>>>

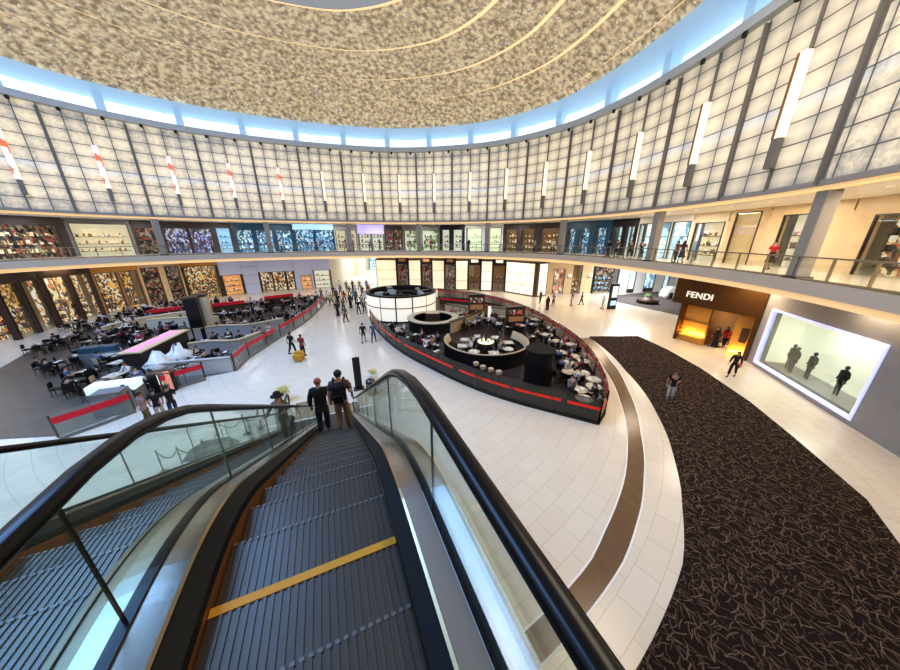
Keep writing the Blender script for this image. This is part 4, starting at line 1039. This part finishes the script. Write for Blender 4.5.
def table_set(x, y, n, where, grp, near=False, dark=False, a0=None, sq=False, z=0, plates=True, occ=0, maxocc=2):
    ok = free(x, y, .36)
    for _ in range(10):
        if ok: break
        tx, ty = x+random.uniform(-.8,.8), y+random.uniform(-.8,.8)
        if free(tx, ty, .36): x, y, ok = tx, ty, True
    if not ok: return
    USED.append((x, y, .40))
    lab = '%s table in the %s' % ('square cream cafe' if sq else 'round cream cafe', where)
    if near: dup(TS if sq else TB, (x, y, z), 0, lab, 'tables in the '+grp)
    else: put(TSM if sq else TBM, 'cafe_table', (x, y, z), 0, lab, 'table', 'tables in the '+grp)
    a0 = random.uniform(0, 6.28) if a0 is None else a0
    for k in range(n):
        a = a0+2*PI*k/n; d = .72; cx, cy = x+d*math.cos(a), y+d*math.sin(a); rz = a+PI/2
        if not free(cx, cy, .11): continue
        USED.append((cx, cy, .2))
        cn = 'black' if dark else 'beige'
        lab = '%s chair with thin black legs in the %s' % (cn, where)
        if near: dup(CHD if dark else CH, (cx, cy, z), rz, lab, '%s chairs in the %s' % (cn, grp))
        else: put(CHDM if dark else CHM, 'cafe_chair', (cx, cy, z), rz, lab, 'chair', '%s chairs in the %s' % (cn, grp))
        if k < maxocc and random.random() < occ:
            c, cn2 = random.choice([(blackc,'black'),(blackc,'black'),(blackc,'black'),(white_,'white'),(white_,'white'),((.1,.16,.3),'blue'),((.25,.24,.25),'grey'),((.4,.05,.1),'red'),((.45,.3,.25),'pink')])
            place(random.choice(('sit','sit_f')), (cx, cy, z-.03), rz, 'person in %s top seated at a table in the %s' % (cn2, where), c, blackc, random.randrange(3), random.randrange(2), 'people in %s seated in the %s' % (cn2, grp))
    if plates:
        for k in range(2):
            a = random.uniform(0, 6.28)
            o = PLATE.copy(); col.objects.link(o); o.location = (x+.2*math.cos(a+k*2.6), y+.2*math.sin(a+k*2.6), z+.746); tag(o, 'white plate on a table in the '+where, 'plate', 'plates in the '+grp)
PLATE = MB().lathe([(.06,0),(.07,.004),(.13,.016),(.128,.02),(.06,.008)], n=16).build('plate', mt['white'], smooth=True)

# ------------------------------------------------------------------ centre cafe enclosure
outer_px = [(369,312),(370,319),(374,327),(380,334),(387,341),(397,349),(410,357.5),(430,368),(450,378),(475,389),(500,398),(525,405.5),(550,412),(575,418.5),(598,424.5)]
inner_px = [(604,415),(603,403),(598,387),(590,370),(579,356),(566,344),(548,331),(528,319),(505,309.5),(480,303),(455,299),(438,297)]
def wall_strip(path, prof_w, z0, z1):
    """thin vertical wall following path"""
    n = len(path); nr = []
    for i in range(n):
        a = path[max(0,i-1)]; c = path[min(n-1,i+1)]; d = Vector((c[0]-a[0], c[1]-a[1])).normalized(); nr.append(Vector((-d.y, d.x)))
    return [[(p[0]+nr[i].x*q[0], p[1]+nr[i].y*q[0], q[1]) for q in ((-prof_w,z0),(prof_w,z0),(prof_w,z1),(-prof_w,z1))] for i, p in enumerate(path)]
def smooth_path(pts, k=4):
    out = []
    for i in range(len(pts)-1):
        p0 = pts[max(0,i-1)]; p1 = pts[i]; p2 = pts[i+1]; p3 = pts[min(len(pts)-1,i+2)]
        for q in range(k):
            t = q/k; out.append(tuple(.5*((2*p1[j])+(-p0[j]+p2[j])*t+(2*p0[j]-5*p1[j]+4*p2[j]-p3[j])*t*t+(-p0[j]+3*p1[j]-3*p2[j]+p3[j])*t**3) for j in (0,1)))
    out.append(tuple(pts[-1][:2])); return out
OP = smooth_path([tuple(G(*p))[:2] for p in outer_px]); IP = smooth_path([tuple(G(*p))[:2] for p in inner_px])
def barrier(label, path, redgaps=(), h=1.35, red='red', rz0=.76, rz1=.91, base='black', glassm='smoke_glass', w=.03, name='glass_barrier', postgap=2.2):
    t = T(name, label, 'barrier', (0,0,0)); avoid_path(path, .1)
    MB().section(wall_strip(path, .06, 0, .14)).build('plinth', mt[base], t)
    MB().section(wall_strip(path, .012, .14, h)).build('glass_panel', mt[glassm], t)
    # red bands between the gaps
    L = [0]
    for a, b2 in zip(path, path[1:]): L.append(L[-1]+math.hypot(b2[0]-a[0], b2[1]-a[1]))
    segs = []; cur = 0
    for g0, g1 in redgaps: segs.append((cur, g0)); cur = g1
    segs.append((cur, 1))
    def at(s):
        s *= L[-1]; i = min(max(bisect.bisect_right(L, s)-1, 0), len(path)-2); q = (s-L[i])/max(1e-6, L[i+1]-L[i]); return (path[i][0]+(path[i+1][0]-path[i][0])*q, path[i][1]+(path[i+1][1]-path[i][1])*q)
    for s0, s1 in segs:
        if s1-s0 < .01: continue
        n = max(3, int((s1-s0)*30)); pp = [at(s0+(s1-s0)*k/n) for k in range(n+1)]
        MB().section(wall_strip(pp, .02, rz0, rz1)).build('red_band', mt[red], t)
    n = max(1, int(L[-1]/postgap))
    for k in range(n+1):
        p = at(k/n); MB().box(p[0]-.03, p[0]+.03, p[1]-.03, p[1]+.03, .14, h).build('post', mt['dark_steel'], t)
    return t
def frac(path, px, py):
    g = G(px, py); L = [0]; best = (1e9, 0)
    for a, b2 in zip(path, path[1:]): L.append(L[-1]+math.hypot(b2[0]-a[0], b2[1]-a[1]))
    for i, q in enumerate(path):
        dd_ = math.hypot(q[0]-g.x, q[1]-g.y)
        if dd_ < best[0]: best = (dd_, L[i]/L[-1])
    return best[1]
fr1, fr2, fr3 = frac(OP, 402, 352.5), frac(OP, 459, 382), frac(OP, 562, 415)
barrier('curved smoked glass cafe barrier with broken red band facing the white walkway', OP, ((fr1-.008, fr1+.008),(fr2-.01, fr2+.01),(fr3-.006, fr3+.004)))
barrier('curved glass cafe barrier with thin red rail along the brown marble band side', IP, (), 1.35, 'crimson', .98, 1.12)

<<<

• TASK GOAL:
Copy the listing over exactly, skipping the pictures it holds.

• TASK RESULT:
Keep writing the Blender script for this image. This is part 4, starting at line 1039. This part finishes the script. Write for Blender 4.5.
def table_set(x, y, n, where, grp, near=False, dark=False, a0=None, sq=False, z=0, plates=True, occ=0, maxocc=2):
    ok = free(x, y, .36)
    for _ in range(10):
        if ok: break
        tx, ty = x+random.uniform(-.8,.8), y+random.uniform(-.8,.8)
        if free(tx, ty, .36): x, y, ok = tx, ty, True
    if not ok: return
    USED.append((x, y, .40))
    lab = '%s table in the %s' % ('square cream cafe' if sq else 'round cream cafe', where)
    if near: dup(TS if sq else TB, (x, y, z), 0, lab, 'tables in the '+grp)
    else: put(TSM if sq else TBM, 'cafe_table', (x, y, z), 0, lab, 'table', 'tables in the '+grp)
    a0 = random.uniform(0, 6.28) if a0 is None else a0
    for k in range(n):
        a = a0+2*PI*k/n; d = .72; cx, cy = x+d*math.cos(a), y+d*math.sin(a); rz = a+PI/2
        if not free(cx, cy, .11): continue
        USED.append((cx, cy, .2))
        cn = 'black' if dark else 'beige'
        lab = '%s chair with thin black legs in the %s' % (cn, where)
        if near: dup(CHD if dark else CH, (cx, cy, z), rz, lab, '%s chairs in the %s' % (cn, grp))
        else: put(CHDM if dark else CHM, 'cafe_chair', (cx, cy, z), rz, lab, 'chair', '%s chairs in the %s' % (cn, grp))
        if k < maxocc and random.random() < occ:
            c, cn2 = random.choice([(blackc,'black'),(blackc,'black'),(blackc,'black'),(white_,'white'),(white_,'white'),((.1,.16,.3),'blue'),((.25,.24,.25),'grey'),((.4,.05,.1),'red'),((.45,.3,.25),'pink')])
            place(random.choice(('sit','sit_f')), (cx, cy, z-.03), rz, 'person in %s top seated at a table in the %s' % (cn2, where), c, blackc, random.randrange(3), random.randrange(2), 'people in %s seated in the %s' % (cn2, grp))
    if plates:
        for k in range(2):
            a = random.uniform(0, 6.28)
            o = PLATE.copy(); col.objects.link(o); o.location = (x+.2*math.cos(a+k*2.6), y+.2*math.sin(a+k*2.6), z+.746); tag(o, 'white plate on a table in the '+where, 'plate', 'plates in the '+grp)
PLATE = MB().lathe([(.06,0),(.07,.004),(.13,.016),(.128,.02),(.06,.008)], n=16).build('plate', mt['white'], smooth=True)

# ------------------------------------------------------------------ centre cafe enclosure
outer_px = [(369,312),(370,319),(374,327),(380,334),(387,341),(397,349),(410,357.5),(430,368),(450,378),(475,389),(500,398),(525,405.5),(550,412),(575,418.5),(598,424.5)]
inner_px = [(604,415),(603,403),(598,387),(590,370),(579,356),(566,344),(548,331),(528,319),(505,309.5),(480,303),(455,299),(438,297)]
def wall_strip(path, prof_w, z0, z1):
    """thin vertical wall following path"""
    n = len(path); nr = []
    for i in range(n):
        a = path[max(0,i-1)]; c = path[min(n-1,i+1)]; d = Vector((c[0]-a[0], c[1]-a[1])).normalized(); nr.append(Vector((-d.y, d.x)))
    return [[(p[0]+nr[i].x*q[0], p[1]+nr[i].y*q[0], q[1]) for q in ((-prof_w,z0),(prof_w,z0),(prof_w,z1),(-prof_w,z1))] for i, p in enumerate(path)]
def smooth_path(pts, k=4):
    out = []
    for i in range(len(pts)-1):
        p0 = pts[max(0,i-1)]; p1 = pts[i]; p2 = pts[i+1]; p3 = pts[min(len(pts)-1,i+2)]
        for q in range(k):
            t = q/k; out.append(tuple(.5*((2*p1[j])+(-p0[j]+p2[j])*t+(2*p0[j]-5*p1[j]+4*p2[j]-p3[j])*t*t+(-p0[j]+3*p1[j]-3*p2[j]+p3[j])*t**3) for j in (0,1)))
    out.append(tuple(pts[-1][:2])); return out
OP = smooth_path([tuple(G(*p))[:2] for p in outer_px]); IP = smooth_path([tuple(G(*p))[:2] for p in inner_px])
def barrier(label, path, redgaps=(), h=1.35, red='red', rz0=.76, rz1=.91, base='black', glassm='smoke_glass', w=.03, name='glass_barrier', postgap=2.2):
    t = T(name, label, 'barrier', (0,0,0)); avoid_path(path, .1)
    MB().section(wall_strip(path, .06, 0, .14)).build('plinth', mt[base], t)
    MB().section(wall_strip(path, .012, .14, h)).build('glass_panel', mt[glassm], t)
    # red bands between the gaps
    L = [0]
    for a, b2 in zip(path, path[1:]): L.append(L[-1]+math.hypot(b2[0]-a[0], b2[1]-a[1]))
    segs = []; cur = 0
    for g0, g1 in redgaps: segs.append((cur, g0)); cur = g1
    segs.append((cur, 1))
    def at(s):
        s *= L[-1]; i = min(max(bisect.bisect_right(L, s)-1, 0), len(path)-2); q = (s-L[i])/max(1e-6, L[i+1]-L[i]); return (path[i][0]+(path[i+1][0]-path[i][0])*q, path[i][1]+(path[i+1][1]-path[i][1])*q)
    for s0, s1 in segs:
        if s1-s0 < .01: continue
        n = max(3, int((s1-s0)*30)); pp = [at(s0+(s1-s0)*k/n) for k in range(n+1)]
        MB().section(wall_strip(pp, .02, rz0, rz1)).build('red_band', mt[red], t)
    n = max(1, int(L[-1]/postgap))
    for k in range(n+1):
        p = at(k/n); MB().box(p[0]-.03, p[0]+.03, p[1]-.03, p[1]+.03, .14, h).build('post', mt['dark_steel'], t)
    return t
def frac(path, px, py):
    g = G(px, py); L = [0]; best = (1e9, 0)
    for a, b2 in zip(path, path[1:]): L.append(L[-1]+math.hypot(b2[0]-a[0], b2[1]-a[1]))
    for i, q in enumerate(path):
        dd_ = math.hypot(q[0]-g.x, q[1]-g.y)
        if dd_ < best[0]: best = (dd_, L[i]/L[-1])
    return best[1]
fr1, fr2, fr3 = frac(OP, 402, 352.5), frac(OP, 459, 382), frac(OP, 562, 415)
barrier('curved smoked glass cafe barrier with broken red band facing the white walkway', OP, ((fr1-.008, fr1+.008),(fr2-.01, fr2+.01),(fr3-.006, fr3+.004)))
barrier('curved glass cafe barrier with thin red rail along the brown marble band side', IP, (), 1.35, 'crimson', .98, 1.12)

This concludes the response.